When Agnès told "L'affiche rouge"

When Agnès told "L'affiche rouge"
The famous red German propaganda poster distributed in France in 1944, blacklisting members of the Manouchian network of foreign resistance fighters © Paris - Musée de l'Armée

On Wednesday February 21, Missak and Mélinée Manouchian entered the Pantheon. An opportunity to look back at the various tributes paid to them prior to this national tribute, and in particular Aragon's poem Strophes pour se souvenir (1955), which inspired Leo Férré to write the song L'Affiche rouge in 1961. Since the age of 11, listening to this song has evoked a special emotion in Agnès, palpable when she spoke about it on France Inter in 2021 (listen here, in French).

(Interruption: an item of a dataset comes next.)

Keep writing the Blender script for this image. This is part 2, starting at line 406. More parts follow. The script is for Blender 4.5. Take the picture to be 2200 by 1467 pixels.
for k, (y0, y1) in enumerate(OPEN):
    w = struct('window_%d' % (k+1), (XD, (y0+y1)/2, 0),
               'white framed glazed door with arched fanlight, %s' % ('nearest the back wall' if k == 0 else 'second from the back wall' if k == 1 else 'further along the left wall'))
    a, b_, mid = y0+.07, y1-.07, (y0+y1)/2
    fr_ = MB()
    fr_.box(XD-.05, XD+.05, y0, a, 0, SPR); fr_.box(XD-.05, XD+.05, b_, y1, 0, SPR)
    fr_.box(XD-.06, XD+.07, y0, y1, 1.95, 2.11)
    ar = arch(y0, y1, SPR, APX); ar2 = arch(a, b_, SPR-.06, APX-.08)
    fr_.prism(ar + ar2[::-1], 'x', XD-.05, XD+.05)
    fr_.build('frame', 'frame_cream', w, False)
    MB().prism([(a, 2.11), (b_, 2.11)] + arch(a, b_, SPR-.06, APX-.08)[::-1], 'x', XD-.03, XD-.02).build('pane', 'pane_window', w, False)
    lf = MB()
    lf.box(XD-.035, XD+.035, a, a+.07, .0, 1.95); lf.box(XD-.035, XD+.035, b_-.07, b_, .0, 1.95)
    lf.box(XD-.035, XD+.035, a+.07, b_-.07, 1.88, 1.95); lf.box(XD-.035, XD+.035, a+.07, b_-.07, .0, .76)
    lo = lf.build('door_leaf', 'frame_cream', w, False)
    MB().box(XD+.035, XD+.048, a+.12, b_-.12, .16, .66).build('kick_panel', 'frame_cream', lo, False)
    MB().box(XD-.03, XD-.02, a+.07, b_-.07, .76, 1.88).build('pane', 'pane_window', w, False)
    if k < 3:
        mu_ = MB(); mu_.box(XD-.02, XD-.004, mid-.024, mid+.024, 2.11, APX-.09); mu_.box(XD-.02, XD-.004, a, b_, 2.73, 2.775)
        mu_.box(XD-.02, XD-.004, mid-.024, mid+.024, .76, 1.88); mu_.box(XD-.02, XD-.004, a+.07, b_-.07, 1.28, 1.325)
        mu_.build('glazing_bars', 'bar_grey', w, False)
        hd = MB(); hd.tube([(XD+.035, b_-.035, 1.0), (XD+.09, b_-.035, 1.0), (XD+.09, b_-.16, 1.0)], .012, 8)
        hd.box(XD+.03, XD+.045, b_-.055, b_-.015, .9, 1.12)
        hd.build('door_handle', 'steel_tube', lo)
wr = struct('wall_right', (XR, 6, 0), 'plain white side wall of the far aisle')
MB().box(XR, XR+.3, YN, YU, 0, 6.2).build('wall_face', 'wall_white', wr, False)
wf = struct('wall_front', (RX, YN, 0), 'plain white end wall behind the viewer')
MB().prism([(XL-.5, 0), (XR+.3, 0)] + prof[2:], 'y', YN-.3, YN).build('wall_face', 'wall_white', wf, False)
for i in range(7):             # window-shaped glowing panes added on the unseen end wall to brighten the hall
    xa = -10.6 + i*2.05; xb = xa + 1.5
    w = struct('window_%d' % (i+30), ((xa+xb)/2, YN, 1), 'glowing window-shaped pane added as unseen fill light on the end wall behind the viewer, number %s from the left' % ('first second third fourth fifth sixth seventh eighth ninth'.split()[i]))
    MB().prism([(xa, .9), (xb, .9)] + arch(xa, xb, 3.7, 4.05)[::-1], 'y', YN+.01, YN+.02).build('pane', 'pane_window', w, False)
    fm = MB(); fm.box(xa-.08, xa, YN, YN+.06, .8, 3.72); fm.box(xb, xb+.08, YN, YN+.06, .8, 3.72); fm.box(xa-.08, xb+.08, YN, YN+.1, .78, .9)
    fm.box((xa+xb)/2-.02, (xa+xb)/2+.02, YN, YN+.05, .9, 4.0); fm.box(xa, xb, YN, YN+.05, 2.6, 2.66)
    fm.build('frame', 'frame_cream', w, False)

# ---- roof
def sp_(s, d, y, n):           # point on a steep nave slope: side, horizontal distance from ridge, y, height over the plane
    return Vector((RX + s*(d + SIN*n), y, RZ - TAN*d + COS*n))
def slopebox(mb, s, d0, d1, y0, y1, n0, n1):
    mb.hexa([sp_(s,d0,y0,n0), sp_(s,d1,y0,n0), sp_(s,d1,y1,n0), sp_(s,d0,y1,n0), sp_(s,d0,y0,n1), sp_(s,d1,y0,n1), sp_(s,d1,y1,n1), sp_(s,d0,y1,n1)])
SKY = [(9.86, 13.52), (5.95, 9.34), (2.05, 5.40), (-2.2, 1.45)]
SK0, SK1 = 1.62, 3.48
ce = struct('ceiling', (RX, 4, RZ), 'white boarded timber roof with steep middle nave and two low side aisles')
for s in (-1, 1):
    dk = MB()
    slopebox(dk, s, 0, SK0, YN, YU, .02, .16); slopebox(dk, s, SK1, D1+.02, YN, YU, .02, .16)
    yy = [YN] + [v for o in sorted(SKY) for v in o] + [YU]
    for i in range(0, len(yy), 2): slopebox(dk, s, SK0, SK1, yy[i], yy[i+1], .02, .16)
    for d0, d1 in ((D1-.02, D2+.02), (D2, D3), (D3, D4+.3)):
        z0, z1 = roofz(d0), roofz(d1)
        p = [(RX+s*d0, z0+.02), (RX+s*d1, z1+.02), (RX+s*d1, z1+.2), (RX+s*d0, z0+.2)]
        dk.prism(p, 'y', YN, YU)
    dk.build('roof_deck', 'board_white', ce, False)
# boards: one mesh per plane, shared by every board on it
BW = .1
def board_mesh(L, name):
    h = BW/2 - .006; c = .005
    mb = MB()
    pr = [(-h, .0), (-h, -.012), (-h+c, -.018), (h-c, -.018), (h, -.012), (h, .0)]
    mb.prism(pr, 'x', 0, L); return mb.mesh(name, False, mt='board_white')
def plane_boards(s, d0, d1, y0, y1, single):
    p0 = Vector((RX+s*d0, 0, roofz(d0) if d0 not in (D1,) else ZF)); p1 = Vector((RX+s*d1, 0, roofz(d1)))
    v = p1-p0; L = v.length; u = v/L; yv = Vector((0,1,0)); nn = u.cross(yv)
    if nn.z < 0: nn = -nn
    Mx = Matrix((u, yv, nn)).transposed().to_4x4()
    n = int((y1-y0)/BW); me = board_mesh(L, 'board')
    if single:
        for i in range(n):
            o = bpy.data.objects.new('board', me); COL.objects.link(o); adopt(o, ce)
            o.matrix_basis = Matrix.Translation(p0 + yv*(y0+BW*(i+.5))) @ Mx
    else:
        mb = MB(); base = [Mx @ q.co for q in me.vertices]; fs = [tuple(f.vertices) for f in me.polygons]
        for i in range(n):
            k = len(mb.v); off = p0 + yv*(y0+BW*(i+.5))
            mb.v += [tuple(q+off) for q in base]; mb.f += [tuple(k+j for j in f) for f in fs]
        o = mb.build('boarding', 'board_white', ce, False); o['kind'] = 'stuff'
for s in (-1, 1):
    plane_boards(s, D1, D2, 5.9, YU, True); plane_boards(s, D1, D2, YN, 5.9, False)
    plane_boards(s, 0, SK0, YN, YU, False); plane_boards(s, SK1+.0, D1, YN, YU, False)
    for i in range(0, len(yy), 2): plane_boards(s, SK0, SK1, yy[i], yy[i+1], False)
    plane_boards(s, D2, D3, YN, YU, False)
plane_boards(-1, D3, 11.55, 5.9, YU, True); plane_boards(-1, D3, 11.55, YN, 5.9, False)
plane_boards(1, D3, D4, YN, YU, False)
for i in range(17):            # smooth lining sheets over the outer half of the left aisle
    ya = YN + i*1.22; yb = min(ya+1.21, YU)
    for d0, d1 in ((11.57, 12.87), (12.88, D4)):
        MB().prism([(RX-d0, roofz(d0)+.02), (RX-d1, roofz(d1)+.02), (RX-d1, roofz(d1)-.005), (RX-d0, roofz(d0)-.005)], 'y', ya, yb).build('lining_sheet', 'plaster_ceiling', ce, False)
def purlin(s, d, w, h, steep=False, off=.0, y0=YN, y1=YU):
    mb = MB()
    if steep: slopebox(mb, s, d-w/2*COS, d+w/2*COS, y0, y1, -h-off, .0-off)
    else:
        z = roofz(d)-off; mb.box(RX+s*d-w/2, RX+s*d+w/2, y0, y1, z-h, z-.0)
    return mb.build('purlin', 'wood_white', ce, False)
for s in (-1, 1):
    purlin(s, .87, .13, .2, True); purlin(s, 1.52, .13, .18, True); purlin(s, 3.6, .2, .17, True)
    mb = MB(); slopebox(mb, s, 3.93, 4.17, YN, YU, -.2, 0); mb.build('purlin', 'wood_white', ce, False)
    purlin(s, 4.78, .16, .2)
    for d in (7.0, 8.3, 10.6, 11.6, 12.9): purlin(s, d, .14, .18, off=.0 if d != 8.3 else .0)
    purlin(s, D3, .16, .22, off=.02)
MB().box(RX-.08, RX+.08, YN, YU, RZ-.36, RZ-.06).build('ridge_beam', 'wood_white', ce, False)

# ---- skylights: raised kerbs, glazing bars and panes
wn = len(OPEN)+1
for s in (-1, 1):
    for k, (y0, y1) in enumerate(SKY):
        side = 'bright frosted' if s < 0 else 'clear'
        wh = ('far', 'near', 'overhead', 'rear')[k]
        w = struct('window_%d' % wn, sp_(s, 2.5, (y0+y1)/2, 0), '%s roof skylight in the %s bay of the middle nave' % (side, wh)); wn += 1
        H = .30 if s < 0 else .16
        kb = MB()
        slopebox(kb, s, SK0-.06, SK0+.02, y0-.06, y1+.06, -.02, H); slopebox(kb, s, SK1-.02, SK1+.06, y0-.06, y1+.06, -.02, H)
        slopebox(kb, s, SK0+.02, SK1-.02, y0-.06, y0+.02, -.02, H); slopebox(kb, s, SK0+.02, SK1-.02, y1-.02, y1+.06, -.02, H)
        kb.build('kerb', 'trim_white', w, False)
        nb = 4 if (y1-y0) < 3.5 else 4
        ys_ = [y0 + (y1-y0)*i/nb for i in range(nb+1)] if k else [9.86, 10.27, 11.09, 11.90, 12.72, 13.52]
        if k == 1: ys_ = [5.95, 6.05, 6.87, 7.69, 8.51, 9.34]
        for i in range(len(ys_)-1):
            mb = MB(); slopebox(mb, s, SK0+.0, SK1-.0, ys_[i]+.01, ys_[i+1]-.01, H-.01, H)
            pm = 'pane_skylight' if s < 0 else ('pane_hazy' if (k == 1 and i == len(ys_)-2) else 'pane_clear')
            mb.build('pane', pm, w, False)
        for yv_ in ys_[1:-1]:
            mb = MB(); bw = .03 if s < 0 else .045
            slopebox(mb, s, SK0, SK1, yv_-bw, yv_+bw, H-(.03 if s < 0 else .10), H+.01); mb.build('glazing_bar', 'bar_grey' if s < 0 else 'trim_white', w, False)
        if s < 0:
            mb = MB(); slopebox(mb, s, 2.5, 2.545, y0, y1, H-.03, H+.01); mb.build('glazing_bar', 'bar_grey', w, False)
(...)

In 2018, Agnès had already expressed her love for Ferré's song in Le Monde: "This text has always moved me. Even when I was 11, it made me cry. Jean Moulin has always been my hero. I hung a photo of him cut out of the newspaper on my bedroom mirror. I'm impressed by his courage. The torture of members of the Resistance, the persecution of the first Christians, all these things make me wonder. Would I have had the courage to resist? I remember Malraux's voice echoing through my Saint-Michel neighborhood at dusk, that day in 1964 when Jean Moulin's ashes were transferred to the Panthéon... So impressive."